Between fellow tight ends Jordan Reed and Vernon Davis, they had over 1,200 yards receiving from the tight end position, over double what the Giants got out of the Will Tye, Larry (fumble machine) Donnell and Jerrell Adams. Oh, and they drafted the best defensive tackle in the draft, Jonathan Allen from Alabama (where he played next to Giants second-round pick, Dalvin Tomlinson), who should be a "stud" in short order.

WASHINGTON REDSKINS: The "bad news": Well, they had not one, but two 1,000 yard receivers on that 2016 squad - Pierre Garcon and DeSean Jackson. Unfortunately, both are gone via free agency. Replacing those guys with Terrell Pryor seems like a bit of a stretch, but Pryor did have (barely) 1,000 yards last year (1,007), on a terrible passing team in the Browns, so maybe he can be a more able replacement than I am suggesting.

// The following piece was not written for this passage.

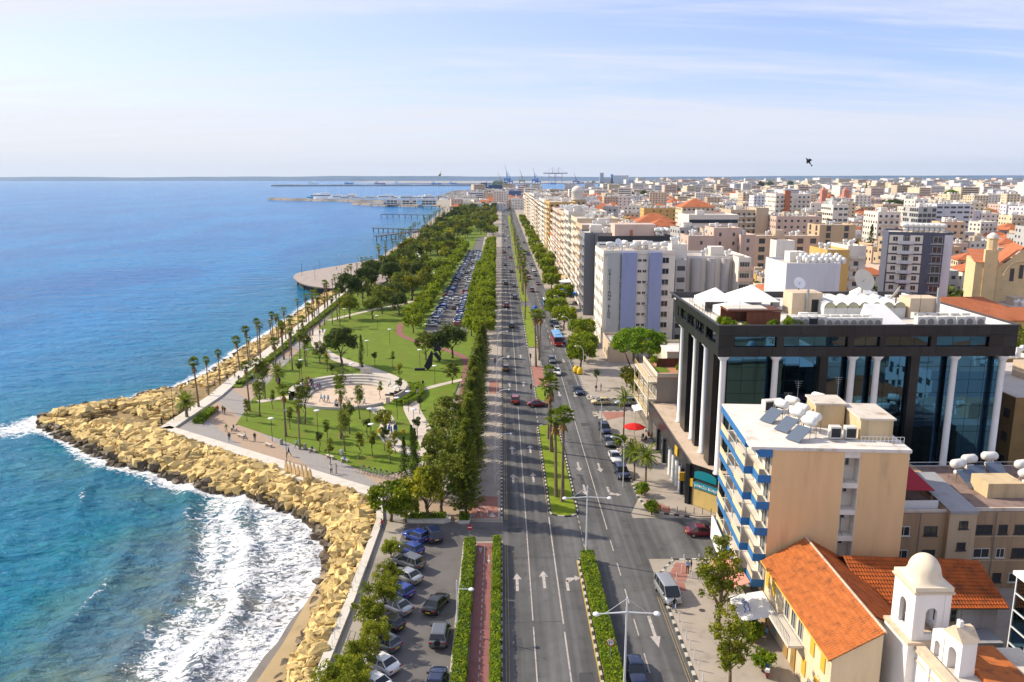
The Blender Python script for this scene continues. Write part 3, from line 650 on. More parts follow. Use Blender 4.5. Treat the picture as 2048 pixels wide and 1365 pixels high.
L_cyp = leafmat('cypress_leaf', (0.035,0.070,0.014), (0.065,0.105,0.016), 0.8)
L_mix = leafmat('mixed_leaf', (0.085,0.125,0.012), (0.19,0.215,0.018), 0.12, 0.35)
L_darkfar = leafmat('dark_far_leaf', (0.05,0.085,0.022), (0.10,0.14,0.028), 0.2)
def clumps(n, rx, ry, rz, cz, r0, r1, seed, lo=-1.0, inner=0.55, sz=0.85):
    r = random.Random(seed); out = []
    while len(out) < n:
        v = Vector((r.gauss(0,1), r.gauss(0,1), r.gauss(0,1))).normalized()
        if v.z < lo: continue
        k = r.uniform(inner, 1.0)
        out.append((v.x*rx*k, v.y*ry*k, cz+v.z*rz*k, r.uniform(r0, r1), sz))
    return out
def trunk(h, r, seed=0, limbs=5, spread=1.6, mt=None, split=0.55, lean=0.15, top=1.5):
    q = random.Random(seed); mb = MB(); p = [(0,0,-0.1)]
    for k in range(1,4): p.append((q.uniform(-lean,lean)*k, q.uniform(-lean,lean)*k, h*k/3))
    mb.path(p, [r*1.25, r, r*0.85, r*0.6], 7)
    for i in range(limbs):
        a = 2*math.pi*i/limbs+q.uniform(-0.4,0.4); z0 = h*q.uniform(split, 0.95)
        e = (math.cos(a)*spread, math.sin(a)*spread, z0+spread*q.uniform(0.5,1.1)+top*0.3)
        mid = (e[0]*0.45, e[1]*0.45, z0+(e[2]-z0)*0.6)
        mb.path([(0,0,z0), mid, e], [r*0.5, r*0.33, r*0.12], 5)
    return mb.mesh('trunk', mt or m_bark, True)
PROTO = {}
def proto(k, tr, cr): PROTO[k] = (tr, cr)
# clipped ficus
def boxclumps(n, a, b, h, z0, r, seed):
    q = random.Random(seed); out = []
    for i in range(n):
        x, y, z = q.uniform(-1,1), q.uniform(-1,1), q.uniform(-1,1); f = q.randrange(3)
        if f == 0: x = math.copysign(1, x)
        elif f == 1: y = math.copysign(1, y)
        else: z = 1 if q.random() < 0.8 else -1
        rr = math.sqrt(x*x+y*y); k = 1/max(1, rr*0.86)
        out.append((x*k*(a-r*0.6), y*k*(b-r*0.6), z0+h/2+z*(h/2-r*0.5), r*q.uniform(0.8,1.25), 0.85))
    return out
for i in range(3):
    proto(f'ficus{i}', trunk(2.6, 0.2, i, 5, 1.2), shell(boxclumps(70, 2.7, 2.7, 3.0, 2.3, 0.75, i), 42, 0.27, L_ficus))
    proto(f'ficusfar{i}', trunk(2.6, 0.2, i, 3, 1.2), shell(boxclumps(44, 2.7, 2.7, 3.0, 2.3, 0.85, 10+i), 16, 0.46, L_ficus))
    proto(f'round{i}', trunk(2.6, 0.22, i, 5, 1.5), shell(clumps(48, 2.6, 2.6, 2.3, 4.6, 0.6, 1.0, i, -0.6), 40, 0.27, L_mix))
    proto(f'roundfar{i}', trunk(2.6, 0.22, i, 3, 1.5), shell(clumps(36, 2.8, 2.8, 2.4, 4.6, 0.6, 1.1, 20+i, -0.6), 18, 0.46, L_mix))
    proto(f'dark{i}', trunk(2.8, 0.25, i, 5, 1.6), shell(clumps(60, 3.1, 3.1, 2.8, 5.2, 0.7, 1.1, 30+i, -0.5), 60, 0.26, L_dark))
    proto(f'olive{i}', trunk(2.2, 0.18, i, 6, 1.6), shell(clumps(46, 2.6, 2.6, 2.6, 4.5, 0.45, 0.85, 40+i, -0.7), 52, 0.22, L_olive))
    proto(f'tam{i}', trunk(1.2, 0.12, i, 7, 1.3, split=0.2), shell(clumps(46, 1.55, 1.75, 1.35, 2.3, 0.30, 0.55, 50+i, -0.6, 0.3), 75, 0.14, L_tam, aspect=0.4))
    proto(f'sap{i}', trunk(2.2, 0.07, i, 4, 0.5), shell(clumps(16, 0.75, 0.75, 1.3, 3.2, 0.25, 0.5, 60+i, -0.9, 0.2), 34, 0.15, [L_olive, L_dark, L_mix][i]))
    proto(f'bush{i}', trunk(0.5, 0.08, i, 4, 0.4), shell(clumps(26, 0.75, 0.75, 0.6, 0.85, 0.25, 0.4, 70+i, -0.8), 36, 0.12, L_ficus2))
# tall slender trees
for i in range(2):
    cl = []
    for k in range(46):
        t = k/45; w = 0.78*math.sin(math.pi*min(1, 0.12+0.9*t))**0.8*(1-0.55*t)+0.06
        a = rnd.uniform(0, 6.28); cl.append((math.cos(a)*w*0.6, math.sin(a)*w*0.6, 0.7+8.6*t, w*0.75+0.1, 1.5))
    proto(f'cypress{i}', trunk(2, 0.14, i, 0), shell(cl, 46, 0.15, L_cyp, aspect=0.35))
    # feathery conifer with tiers of branches
    tr = MB(); tr.path([(0,0,-0.1),(0.05,0,5),(0,0.08,10),(0,0,15.6)], [0.26,0.2,0.13,0.03], 7); C = []; Nn = []
    z = 1.6
    while z < 15.6:
        t = z/15.6; Lr = 3.1*(1-t)**0.75+0.3
        nb = 9
        for b in range(nb):
            a = 2*math.pi*b/nb+rnd.uniform(-0.3,0.3)+z; l = Lr*rnd.uniform(0.75,1.12); n = int(10+l*13)
            q = rs.uniform(0.15, 1, n); rise = 0.35
            px_ = np.cos(a)*l*q; py_ = np.sin(a)*l*q; pz = z-0.15*l*q+rise*l*q*q
            C.append(np.stack([px_+rs.normal(0,0.15,n), py_+rs.normal(0,0.15,n), pz+rs.normal(0,0.12,n)], 1)); Nn.append(np.tile([[math.cos(a)*0.3, math.sin(a)*0.3, 0.9]], (n,1)))
            tr.tube((0,0,z), (math.cos(a)*l*0.9, math.sin(a)*l*0.9, z+0.1*l), 0.05, 0.01, 3)
        z += 0.72*(1-0.45*t)
    C = np.concatenate(C); Nn = np.concatenate(Nn)
    PROTO[f'araucaria{i}'] = (tr.mesh('trunk', m_bark), leafmesh('crown', leaf_arrays(C, Nn, 0.24, 0.45, 0.5), L_pine))
    # small young tiered conifer
    PROTO[f'youngpine{i}'] = PROTO[f'araucaria{i}']
# umbrella pine
tr = MB()
for a, L_ in ((0.3,1.0),(2.2,1.3),(4.1,0.9),(5.3,1.5)):
    tr.path([(0.5*math.cos(a),0.5*math.sin(a),-0.1),(1.3*math.cos(a)*L_,1.3*math.sin(a)*L_,5),(2.6*math.cos(a)*L_,2.6*math.sin(a)*L_,9.5)], [0.28,0.2,0.08], 6)
PROTO['stonepine'] = (tr.mesh('trunk', m_bark, True), shell(clumps(150, 5.6, 6.2, 4.0, 10.0, 0.75, 1.25, 5, -0.25, 0.75, 0.7), 70, 0.24, L_stone))
# broad street tree with gaps
PROTO['broad0'] = (trunk(6.5, 0.2, 4, 9, 2.3, split=0.3, top=2.0), shell(clumps(74, 2.5, 2.5, 4.4, 6.6, 0.4, 0.8, 9, -0.95, 0.35), 58, 0.17, L_broad))
PROTO['broad1'] = (trunk(4.5, 0.14, 5, 8, 1.6, split=0.35), shell(clumps(56, 1.9, 1.9, 3.0, 5.0, 0.35, 0.7, 10, -0.95, 0.35), 58, 0.16, L_broad))
# eucalyptus-like wispy trees
for i in range(2): PROTO[f'wisp{i}'] = (trunk(4.0, 0.12, 7+i, 5, 0.9, split=0.5), shell(clumps(30, 1.1, 1.1, 2.6, 5.6, 0.35, 0.7, 80+i, -0.9, 0.3), 46, 0.19, L_olive, aspect=0.35))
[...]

The Dan Snyder merry group of management incompetents managed to BUTCHER the negotiations with their most valuable player, Cousins, making him appear petulant and selfish in their portrayal to the media and public. Great idea, guys - alienate your best player in the name of preserving front office ego. The defensive side of the ball, newcomer Allen aside, has a lot of work to do, finishing 28th last season, so better than only four teams in the NFL, and their run defense was particularly bad, giving up an average of 4.5 yards per attempt, which the addition of Allen and a few journeymen run-oriented free agents should help, but they have a long way to go.

Finally, they will be utilizing brand new coordinators on both offense and defense this season, which brings with it new systems, terminology, and schemes for them to learn and attempt to master.

So there you have it, listed in the order I think they represent in terms of the challenge level to the Giants this upcoming season: Dallas first, the Eagles jumping over the Redskins to second, and the Redskins last. Only time (and game results) will tell if I am right, and also where the Giants end up slotted among this rank order.